Этот Корчагин изначально лишен детскости,он противостоит всему материальному как воплощенный дух. Прямая противоположность герою Донского. Там до-личностное, здесь —яростно личностное. Там — природное, здесь — социальное, вытесняющее природу, как вытесняет все, заполняя целиком экран, лик Павла в кадре.
Но парадокс состоит в том, что вся атрибутика христианской религии, знаменовавшей приход личностного начала в культуру направлена на создание образа мифолого-эпического по своей сути. Корчагин Алова и Наумова есть прежде всего воплощение энергии революционного класса, как любой герой традиционного эпоса — воплощение державной государственной мощи. Отсюда — абсолютное отсутствие в фильме характеров, персонажей, окружающих Павла. Естественно, ибо он есть общее их воплощение, и характерность их отобрана этим героем, вобравшим ее в себя без остатка. И без отдачи.
Между тем Донской сразу же после постановки «Как закалялась сталь» приступает к экранизации повести Ванды Василевской «Радуга», где кинематографическая ткань насыщена евангельскими мотивами. Одним из героев фильма становится ребенок, вызывающийся передать хлеб пойманной немцами беременной партизанке (свое будущее дитя, которое родится в евангельскую ночь, героиня принесет в жертву во имя победы других своих сынов, сражающихся за нее же).
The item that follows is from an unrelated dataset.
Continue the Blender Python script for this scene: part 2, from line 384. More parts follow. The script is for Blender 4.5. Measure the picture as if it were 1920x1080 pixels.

На обратном пути ребенок будет смертельно ранен немецкой пулей, упадет лбом и горлом на колючую проволоку, тело будет выкраденно матерью и другими детьми и закопано в сенях в яме, которую они тщательно утрамбуют как бы в ритуальном танце. Не дитя блаженное, приносимое в жертву, но и само выбирающее свой крестный путь.
В некотором смысле можно сказать, что «Радуга» Донского и есть осуществленная им версия второй части романа Островского. И пафос слияния в его версии первой части всей энергией своей напоминает маятник, отведенный до упора в одну сторону, чтобы затем так же до упора взметнуться в противоположную.
А версия Алова и Наумова в таком случае занимает как бы промежуточное между этими двумя позициями положение.
Донской изначально догадывается о двойственном положении человека — и принадлежащем природе, и одновременно противостоящем ей. Его герой обычно находится накануне того часа, когда эту двойственность обнаружит, ею дышит мир, по сути, всех его фильмов. В сравнении с ним герой Алова и Наумова куда более однозначен.
Природа же существует в версии младшего поколения как начало, требующее преодоления,как стихия, враждебная именно потому, что она стихия. То есть нечто неорганизованное. Пафос преодоления ее всеобъемлющ. Так происходит в «Павле Корчагине» ‹…›. Человек несет в мир стихии идею долга, неведомого ей. Несет как декрет, который природа обязана выполнить.
Марголит Е. Диалог поколений // Кинематограф оттепели. Книга первая. М.: Материк, 1996.